I apologise if this seems too trivial which is why I am a bit suspicious.
I essentially need to prove that given ideals $I, J$ in a commutative ring $A$, $I \subset J$ iff $I_m \subset J_m$ in $A_m$, for all maximal ideals $m$ in $A$.
I proceeded as thus : Supposing $I \subset J $, take $\frac{x}{s} \in I_m$, where $x \in I$, $\implies x \in J$, $\implies \frac{x}{s} \in J_m$.
Conversely if $I_m \subset J_m$ in $A_m$, then take $x \in I$, $\implies \frac{x}{s} \in I_m, \implies \frac{x}{s} \in J_m$ and consequently $x \in J$.
Is this all there is to it??Or are there any loopholes that I havent been able to perceive??
The mistake in the OP's argument was discussed in the comments. Let give a proof (which differs from the one proposed in the comments which I think needs some finiteness-assumptions on the ideals; I was assuming $A$ is noetherian, I guess).
Given ideals $I,J\subset A$ such that $I_m \subset J_m\subset A_m$ for each maximal ideal $m\subset A$ we claim that $I\subset J$.

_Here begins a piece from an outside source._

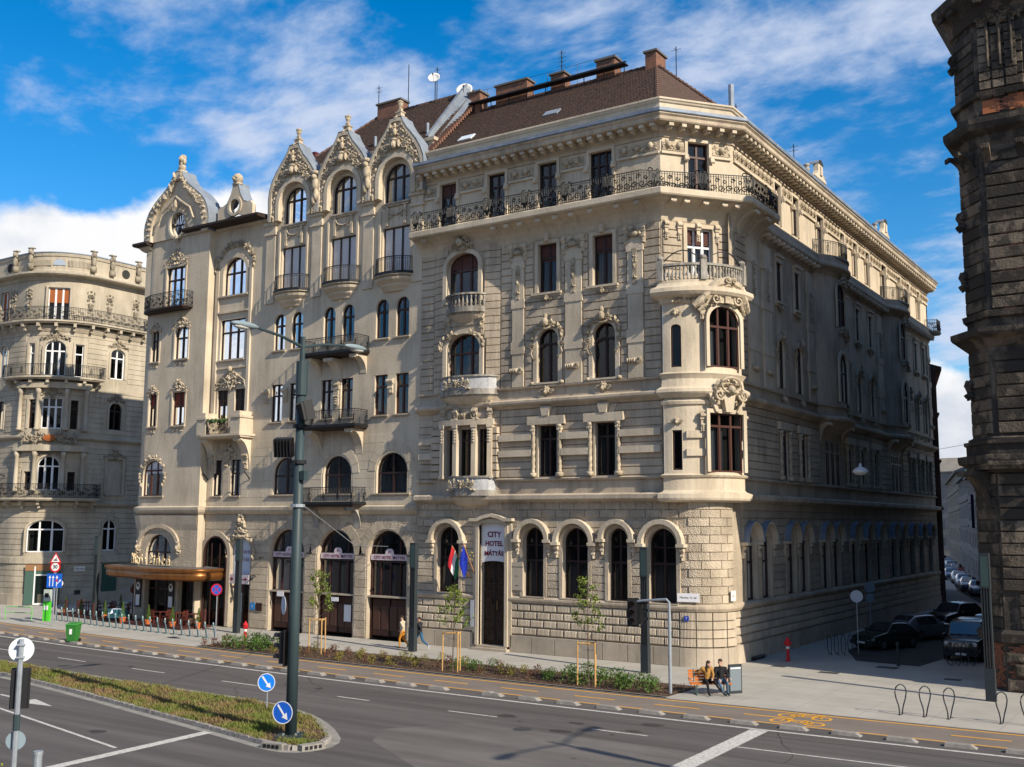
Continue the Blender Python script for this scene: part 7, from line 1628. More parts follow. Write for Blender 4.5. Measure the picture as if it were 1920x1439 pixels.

Let $f\in A$ be an arbitrary element and consider the ideal $(J:f) = \{a\in A\mid af\in J\}$. If $S\subset A$ is a multiplicative subset, then $f\in S^{-1}J$ holds if and only if $S\cap(J:f)\neq\emptyset$. In particular, if $m\subset A$ is a maximal ideal, then $f\in J_m$ if and only if $(J:f)$ is not(!) contained in $m$. Consequently, if $f\in J_m$ for each maximal ideal, then $(J:f)$ is not contained in any maximal ideal which is possible only if $(J:f) = A$; equivalently, if $f\in J$. Applied to each element of $I$ separately this implies that if $I_m\subset J_m$ for each maximal ideal $m\subset A$, then $I\subset J$.